▶ [WHAT IS NEEDED] Below is some material; transcribe all of it exactly.

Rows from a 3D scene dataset
>>>>
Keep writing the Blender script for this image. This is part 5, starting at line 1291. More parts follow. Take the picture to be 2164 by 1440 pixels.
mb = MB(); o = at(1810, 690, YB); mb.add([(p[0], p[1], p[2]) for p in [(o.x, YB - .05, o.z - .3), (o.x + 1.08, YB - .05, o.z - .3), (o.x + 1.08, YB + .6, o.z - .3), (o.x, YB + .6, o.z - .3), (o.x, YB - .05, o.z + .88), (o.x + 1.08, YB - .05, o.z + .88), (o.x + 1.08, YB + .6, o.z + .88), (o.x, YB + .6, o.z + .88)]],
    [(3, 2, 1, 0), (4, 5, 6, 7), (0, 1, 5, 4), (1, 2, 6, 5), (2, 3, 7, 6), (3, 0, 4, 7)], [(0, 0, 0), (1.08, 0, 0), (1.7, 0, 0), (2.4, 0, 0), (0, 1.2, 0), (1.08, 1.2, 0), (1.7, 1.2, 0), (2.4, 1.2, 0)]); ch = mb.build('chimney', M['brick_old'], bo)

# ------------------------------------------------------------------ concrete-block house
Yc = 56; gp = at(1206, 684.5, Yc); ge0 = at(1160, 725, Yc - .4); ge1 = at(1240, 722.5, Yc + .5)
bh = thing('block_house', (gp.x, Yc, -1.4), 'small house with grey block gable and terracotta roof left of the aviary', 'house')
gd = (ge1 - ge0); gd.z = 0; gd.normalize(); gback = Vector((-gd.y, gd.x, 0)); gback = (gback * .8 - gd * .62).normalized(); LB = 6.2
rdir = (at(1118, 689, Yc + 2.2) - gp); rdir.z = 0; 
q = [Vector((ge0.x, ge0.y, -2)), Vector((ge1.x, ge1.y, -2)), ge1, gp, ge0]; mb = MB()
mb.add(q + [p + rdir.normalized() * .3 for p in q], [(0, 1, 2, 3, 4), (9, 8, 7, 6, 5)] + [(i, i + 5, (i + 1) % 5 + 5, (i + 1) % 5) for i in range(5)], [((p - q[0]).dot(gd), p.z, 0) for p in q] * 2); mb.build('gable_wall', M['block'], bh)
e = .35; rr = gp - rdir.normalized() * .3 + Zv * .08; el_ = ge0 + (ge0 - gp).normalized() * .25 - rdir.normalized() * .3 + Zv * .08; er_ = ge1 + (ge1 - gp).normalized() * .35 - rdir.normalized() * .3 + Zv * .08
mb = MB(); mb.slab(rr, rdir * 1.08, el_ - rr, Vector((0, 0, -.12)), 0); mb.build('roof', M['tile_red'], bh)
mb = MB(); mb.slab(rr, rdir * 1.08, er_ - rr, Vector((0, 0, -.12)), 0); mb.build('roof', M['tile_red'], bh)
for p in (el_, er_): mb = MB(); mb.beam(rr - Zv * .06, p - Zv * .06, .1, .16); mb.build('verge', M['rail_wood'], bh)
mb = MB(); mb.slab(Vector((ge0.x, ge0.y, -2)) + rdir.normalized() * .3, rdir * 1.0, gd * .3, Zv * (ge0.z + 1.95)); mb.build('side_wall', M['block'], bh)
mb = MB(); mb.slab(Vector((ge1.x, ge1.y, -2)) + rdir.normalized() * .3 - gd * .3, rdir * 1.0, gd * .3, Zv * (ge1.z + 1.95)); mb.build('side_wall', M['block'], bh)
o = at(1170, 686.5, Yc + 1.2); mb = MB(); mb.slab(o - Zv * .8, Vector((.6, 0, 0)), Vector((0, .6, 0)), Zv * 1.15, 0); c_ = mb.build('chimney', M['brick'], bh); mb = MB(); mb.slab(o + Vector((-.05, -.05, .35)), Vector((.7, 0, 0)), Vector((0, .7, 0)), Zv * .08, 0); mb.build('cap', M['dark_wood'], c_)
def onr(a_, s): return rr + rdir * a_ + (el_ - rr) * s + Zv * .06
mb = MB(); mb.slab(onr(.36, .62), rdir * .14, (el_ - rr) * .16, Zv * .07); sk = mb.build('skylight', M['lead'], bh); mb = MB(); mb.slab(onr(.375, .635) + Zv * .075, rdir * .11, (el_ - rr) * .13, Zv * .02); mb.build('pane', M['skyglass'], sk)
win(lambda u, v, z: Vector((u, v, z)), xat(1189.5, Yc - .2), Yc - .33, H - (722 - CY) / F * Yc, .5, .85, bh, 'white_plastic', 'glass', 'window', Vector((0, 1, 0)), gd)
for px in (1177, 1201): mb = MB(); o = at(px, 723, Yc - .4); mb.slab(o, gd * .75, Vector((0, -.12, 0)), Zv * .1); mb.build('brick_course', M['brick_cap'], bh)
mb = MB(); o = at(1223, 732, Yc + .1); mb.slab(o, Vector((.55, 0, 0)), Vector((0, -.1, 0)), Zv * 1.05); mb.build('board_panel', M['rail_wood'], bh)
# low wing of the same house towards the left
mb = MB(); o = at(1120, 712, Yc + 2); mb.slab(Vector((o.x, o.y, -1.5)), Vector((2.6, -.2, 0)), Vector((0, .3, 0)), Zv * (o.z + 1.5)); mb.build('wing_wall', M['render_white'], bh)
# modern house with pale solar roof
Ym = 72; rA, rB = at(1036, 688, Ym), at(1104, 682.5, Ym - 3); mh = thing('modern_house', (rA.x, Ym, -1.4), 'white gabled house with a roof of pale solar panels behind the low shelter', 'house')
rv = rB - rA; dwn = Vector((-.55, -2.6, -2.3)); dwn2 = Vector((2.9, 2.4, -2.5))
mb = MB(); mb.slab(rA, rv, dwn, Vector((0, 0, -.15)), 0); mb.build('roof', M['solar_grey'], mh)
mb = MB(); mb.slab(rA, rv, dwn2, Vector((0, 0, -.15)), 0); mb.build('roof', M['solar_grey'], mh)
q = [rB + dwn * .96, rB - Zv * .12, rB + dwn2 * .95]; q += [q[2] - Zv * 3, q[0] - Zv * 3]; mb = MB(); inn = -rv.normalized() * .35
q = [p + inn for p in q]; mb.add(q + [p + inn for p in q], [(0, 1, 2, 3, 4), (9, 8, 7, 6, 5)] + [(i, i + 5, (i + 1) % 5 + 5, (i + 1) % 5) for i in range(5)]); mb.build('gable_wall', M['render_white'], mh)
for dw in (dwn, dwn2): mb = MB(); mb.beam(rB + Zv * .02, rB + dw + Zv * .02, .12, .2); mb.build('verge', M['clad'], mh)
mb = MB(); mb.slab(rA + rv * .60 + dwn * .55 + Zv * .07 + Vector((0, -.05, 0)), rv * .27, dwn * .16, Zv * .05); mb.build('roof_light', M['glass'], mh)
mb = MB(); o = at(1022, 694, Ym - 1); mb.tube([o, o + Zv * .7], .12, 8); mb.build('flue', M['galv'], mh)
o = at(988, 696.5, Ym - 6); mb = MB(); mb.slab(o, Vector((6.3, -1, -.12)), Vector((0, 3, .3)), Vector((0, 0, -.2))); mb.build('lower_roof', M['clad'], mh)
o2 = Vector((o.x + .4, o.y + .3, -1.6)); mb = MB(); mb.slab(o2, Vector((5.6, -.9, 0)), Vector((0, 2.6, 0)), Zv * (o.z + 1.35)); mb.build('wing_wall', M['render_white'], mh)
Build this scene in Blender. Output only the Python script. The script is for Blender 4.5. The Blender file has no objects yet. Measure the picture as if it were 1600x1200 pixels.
<<<<
▶ [SOLUTION]
Keep writing the Blender script for this image. This is part 5, starting at line 1291. More parts follow. Take the picture to be 2164 by 1440 pixels.
mb = MB(); o = at(1810, 690, YB); mb.add([(p[0], p[1], p[2]) for p in [(o.x, YB - .05, o.z - .3), (o.x + 1.08, YB - .05, o.z - .3), (o.x + 1.08, YB + .6, o.z - .3), (o.x, YB + .6, o.z - .3), (o.x, YB - .05, o.z + .88), (o.x + 1.08, YB - .05, o.z + .88), (o.x + 1.08, YB + .6, o.z + .88), (o.x, YB + .6, o.z + .88)]],
    [(3, 2, 1, 0), (4, 5, 6, 7), (0, 1, 5, 4), (1, 2, 6, 5), (2, 3, 7, 6), (3, 0, 4, 7)], [(0, 0, 0), (1.08, 0, 0), (1.7, 0, 0), (2.4, 0, 0), (0, 1.2, 0), (1.08, 1.2, 0), (1.7, 1.2, 0), (2.4, 1.2, 0)]); ch = mb.build('chimney', M['brick_old'], bo)

# ------------------------------------------------------------------ concrete-block house
Yc = 56; gp = at(1206, 684.5, Yc); ge0 = at(1160, 725, Yc - .4); ge1 = at(1240, 722.5, Yc + .5)
bh = thing('block_house', (gp.x, Yc, -1.4), 'small house with grey block gable and terracotta roof left of the aviary', 'house')
gd = (ge1 - ge0); gd.z = 0; gd.normalize(); gback = Vector((-gd.y, gd.x, 0)); gback = (gback * .8 - gd * .62).normalized(); LB = 6.2
rdir = (at(1118, 689, Yc + 2.2) - gp); rdir.z = 0; 
q = [Vector((ge0.x, ge0.y, -2)), Vector((ge1.x, ge1.y, -2)), ge1, gp, ge0]; mb = MB()
mb.add(q + [p + rdir.normalized() * .3 for p in q], [(0, 1, 2, 3, 4), (9, 8, 7, 6, 5)] + [(i, i + 5, (i + 1) % 5 + 5, (i + 1) % 5) for i in range(5)], [((p - q[0]).dot(gd), p.z, 0) for p in q] * 2); mb.build('gable_wall', M['block'], bh)
e = .35; rr = gp - rdir.normalized() * .3 + Zv * .08; el_ = ge0 + (ge0 - gp).normalized() * .25 - rdir.normalized() * .3 + Zv * .08; er_ = ge1 + (ge1 - gp).normalized() * .35 - rdir.normalized() * .3 + Zv * .08
mb = MB(); mb.slab(rr, rdir * 1.08, el_ - rr, Vector((0, 0, -.12)), 0); mb.build('roof', M['tile_red'], bh)
mb = MB(); mb.slab(rr, rdir * 1.08, er_ - rr, Vector((0, 0, -.12)), 0); mb.build('roof', M['tile_red'], bh)
for p in (el_, er_): mb = MB(); mb.beam(rr - Zv * .06, p - Zv * .06, .1, .16); mb.build('verge', M['rail_wood'], bh)
mb = MB(); mb.slab(Vector((ge0.x, ge0.y, -2)) + rdir.normalized() * .3, rdir * 1.0, gd * .3, Zv * (ge0.z + 1.95)); mb.build('side_wall', M['block'], bh)
mb = MB(); mb.slab(Vector((ge1.x, ge1.y, -2)) + rdir.normalized() * .3 - gd * .3, rdir * 1.0, gd * .3, Zv * (ge1.z + 1.95)); mb.build('side_wall', M['block'], bh)
o = at(1170, 686.5, Yc + 1.2); mb = MB(); mb.slab(o - Zv * .8, Vector((.6, 0, 0)), Vector((0, .6, 0)), Zv * 1.15, 0); c_ = mb.build('chimney', M['brick'], bh); mb = MB(); mb.slab(o + Vector((-.05, -.05, .35)), Vector((.7, 0, 0)), Vector((0, .7, 0)), Zv * .08, 0); mb.build('cap', M['dark_wood'], c_)
def onr(a_, s): return rr + rdir * a_ + (el_ - rr) * s + Zv * .06
mb = MB(); mb.slab(onr(.36, .62), rdir * .14, (el_ - rr) * .16, Zv * .07); sk = mb.build('skylight', M['lead'], bh); mb = MB(); mb.slab(onr(.375, .635) + Zv * .075, rdir * .11, (el_ - rr) * .13, Zv * .02); mb.build('pane', M['skyglass'], sk)
win(lambda u, v, z: Vector((u, v, z)), xat(1189.5, Yc - .2), Yc - .33, H - (722 - CY) / F * Yc, .5, .85, bh, 'white_plastic', 'glass', 'window', Vector((0, 1, 0)), gd)
for px in (1177, 1201): mb = MB(); o = at(px, 723, Yc - .4); mb.slab(o, gd * .75, Vector((0, -.12, 0)), Zv * .1); mb.build('brick_course', M['brick_cap'], bh)
mb = MB(); o = at(1223, 732, Yc + .1); mb.slab(o, Vector((.55, 0, 0)), Vector((0, -.1, 0)), Zv * 1.05); mb.build('board_panel', M['rail_wood'], bh)
# low wing of the same house towards the left
mb = MB(); o = at(1120, 712, Yc + 2); mb.slab(Vector((o.x, o.y, -1.5)), Vector((2.6, -.2, 0)), Vector((0, .3, 0)), Zv * (o.z + 1.5)); mb.build('wing_wall', M['render_white'], bh)
# modern house with pale solar roof
Ym = 72; rA, rB = at(1036, 688, Ym), at(1104, 682.5, Ym - 3); mh = thing('modern_house', (rA.x, Ym, -1.4), 'white gabled house with a roof of pale solar panels behind the low shelter', 'house')
rv = rB - rA; dwn = Vector((-.55, -2.6, -2.3)); dwn2 = Vector((2.9, 2.4, -2.5))
mb = MB(); mb.slab(rA, rv, dwn, Vector((0, 0, -.15)), 0); mb.build('roof', M['solar_grey'], mh)
mb = MB(); mb.slab(rA, rv, dwn2, Vector((0, 0, -.15)), 0); mb.build('roof', M['solar_grey'], mh)
q = [rB + dwn * .96, rB - Zv * .12, rB + dwn2 * .95]; q += [q[2] - Zv * 3, q[0] - Zv * 3]; mb = MB(); inn = -rv.normalized() * .35
q = [p + inn for p in q]; mb.add(q + [p + inn for p in q], [(0, 1, 2, 3, 4), (9, 8, 7, 6, 5)] + [(i, i + 5, (i + 1) % 5 + 5, (i + 1) % 5) for i in range(5)]); mb.build('gable_wall', M['render_white'], mh)
for dw in (dwn, dwn2): mb = MB(); mb.beam(rB + Zv * .02, rB + dw + Zv * .02, .12, .2); mb.build('verge', M['clad'], mh)
mb = MB(); mb.slab(rA + rv * .60 + dwn * .55 + Zv * .07 + Vector((0, -.05, 0)), rv * .27, dwn * .16, Zv * .05); mb.build('roof_light', M['glass'], mh)
mb = MB(); o = at(1022, 694, Ym - 1); mb.tube([o, o + Zv * .7], .12, 8); mb.build('flue', M['galv'], mh)
o = at(988, 696.5, Ym - 6); mb = MB(); mb.slab(o, Vector((6.3, -1, -.12)), Vector((0, 3, .3)), Vector((0, 0, -.2))); mb.build('lower_roof', M['clad'], mh)
o2 = Vector((o.x + .4, o.y + .3, -1.6)); mb = MB(); mb.slab(o2, Vector((5.6, -.9, 0)), Vector((0, 2.6, 0)), Zv * (o.z + 1.35)); mb.build('wing_wall', M['render_white'], mh)
Build this scene in Blender. Output only the Python script. The script is for Blender 4.5. The Blender file has no objects yet. Measure the picture as if it were 1600x1200 pixels.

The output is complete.